─── RECORDED INFORMATION

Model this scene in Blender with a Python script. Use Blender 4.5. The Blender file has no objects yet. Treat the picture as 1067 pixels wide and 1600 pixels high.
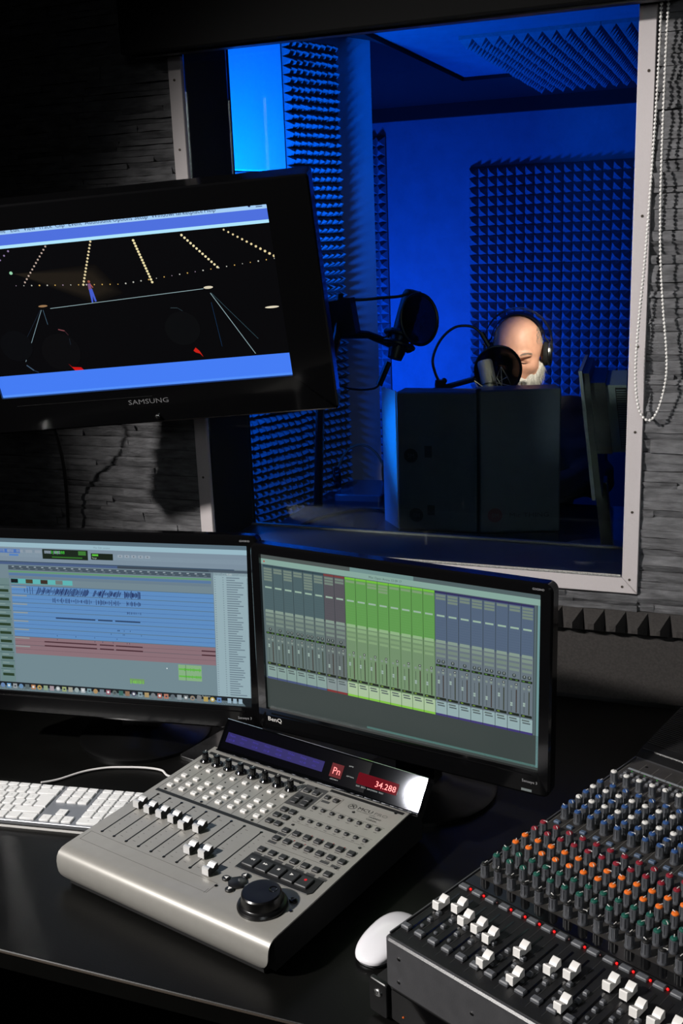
import bpy, math, random
import numpy as np
from mathutils import Vector, Matrix
random.seed(7); rng = np.random.default_rng(7)
sc = bpy.context.scene
COL = sc.collection
ZO = 0.75                      # desk top above the floor; everything below is written from the desk top (z = 0)

# ------------------------------------------------------------------ camera, world, lights, exposure
FPX, PITCH, ROLL, YAW, CH = 1650.8, 0.2532, -0.0383, 0.3744, 0.8869
fwd = Vector((-math.sin(YAW)*math.cos(PITCH), math.cos(YAW)*math.cos(PITCH), -math.sin(PITCH)))
rgt = Vector((math.cos(YAW), math.sin(YAW), 0)); upv = rgt.cross(fwd)
rg2 = rgt*math.cos(ROLL) + upv*math.sin(ROLL); up2 = -rgt*math.sin(ROLL) + upv*math.cos(ROLL)
cam_d = bpy.data.cameras.new('camera'); cam = bpy.data.objects.new('camera', cam_d); COL.objects.link(cam)
cam_d.sensor_fit = 'HORIZONTAL'; cam_d.sensor_width = 36.0; cam_d.lens = FPX/1067*36.0
cam_d.clip_start = 0.05
M = Matrix((rg2, up2, -fwd)).transposed().to_4x4(); M.translation = Vector((0, 0, CH+ZO)); cam.matrix_world = M
sc.camera = cam
def ray(px, py): return fwd + rg2*((px-533.5)/FPX) - up2*((py-800)/FPX)
def atd(px, py, d): return Vector((0, 0, CH)) + ray(px, py)*d          # point at a real distance along the axis
def aty(px, py, y): r = ray(px, py); return Vector((0, 0, CH)) + r*(y/r.y)
def atz(px, py, z): r = ray(px, py); return Vector((0, 0, CH)) + r*((z-CH)/r.z)

w = bpy.data.worlds.new('world'); sc.world = w; w.use_nodes = True
w.node_tree.nodes['Background'].inputs[0].default_value = (0.9, 0.92, 1, 1)
w.node_tree.nodes['Background'].inputs[1].default_value = 0.004
sc.view_settings.view_transform = 'Standard'; sc.view_settings.look = 'None'
sc.view_settings.exposure = 0.0; sc.view_settings.gamma = 1.0; sc.view_settings.use_curve_mapping = False

def lamp(name, kind, loc, target, energy, color, **kw):
    d = bpy.data.lights.new(name, kind); d.energy = energy; d.color = color
    for k, v in kw.items(): setattr(d, k, v)
    o = bpy.data.objects.new(name, d); COL.objects.link(o)
    o.location = Vector(loc) + Vector((0, 0, ZO))
    o.rotation_euler = (Vector(target)-Vector(loc)).to_track_quat('-Z', 'Y').to_euler()
    return o
R_ = math.radians
lamp('key_spot', 'SPOT', (-2.41, -0.47, 1.99), (-0.18, 1.64, 0.26), 575, (1.0, 0.96, 0.93), spot_size=R_(44), spot_blend=0.62, shadow_soft_size=0.07)
lamp('room_fill', 'AREA', (0.42, -0.9, 1.3), (-0.35, 2.6, 0.25), 1.0, (0.92, 0.97, 1.0), size=0.6, spread=R_(45))
lamp('booth_warm_spot', 'SPOT', (-0.05, 2.80, 1.15), (-0.67, 3.42, 0.47), 120, (1.0, 0.87, 0.76), spot_size=R_(17), spot_blend=0.8, shadow_soft_size=0.03)
lamp('booth_mic_fill', 'SPOT', (-0.30, 2.66, 1.40), (-0.76, 3.02, 0.44), 26, (1.0, 0.93, 0.84), spot_size=R_(9), spot_blend=0.6, shadow_soft_size=0.03)  # added spot that brightens only the silver microphone
BLUE = (0.0, 0.075, 1.0)
lamp('booth_blue_near', 'AREA', (-1.44, 2.58, 0.66), (-1.44, 3.25, 1.25), 27, (0.0, 0.125, 1.0), size=0.15, spread=R_(110))
lamp('booth_wing_fill', 'SPOT', (-1.56, 2.90, 0.52), (-0.93, 2.77, 0.30), 70, (0.0, 0.20, 1.0), spot_size=R_(34), spot_blend=0.6, shadow_soft_size=0.04)  # added spot to make the acoustic screen's side wing glow blue
lamp('booth_foam_fill', 'SPOT', (-1.45, 2.56, 0.62), (-1.40, 3.00, 0.22), 42, (0.0, 0.12, 1.0), spot_size=R_(75), spot_blend=0.6, shadow_soft_size=0.05)  # added spot to brighten the lower left foam and the table end
lamp('booth_ledge_fill', 'SPOT', (-1.38, 2.66, 0.66), (-0.88, 2.12, 0.24), 11, (0.0, 0.14, 1.0), spot_size=R_(58), spot_blend=0.8, shadow_soft_size=0.04)  # added spot that tints the left part of the window ledge blue
lamp('booth_blue_far', 'AREA', (-2.1, 4.5, -0.05), (-1.1, 5.6, 0.75), 78, BLUE, size=0.2)
lamp('booth_blue_up', 'AREA', (-1.75, 3.9, 0.2), (-0.9, 4.0, 1.5), 11, BLUE, size=0.25)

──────

REQUEST:
Pull every line containing the word "scene" out of the material.

ANSWER FOR THE TASK:
Model this scene in Blender with a Python script. Use Blender 4.5. The Blender file has no objects yet. Treat the picture as 1067 pixels wide and 1600 pixels high.
sc = bpy.context.scene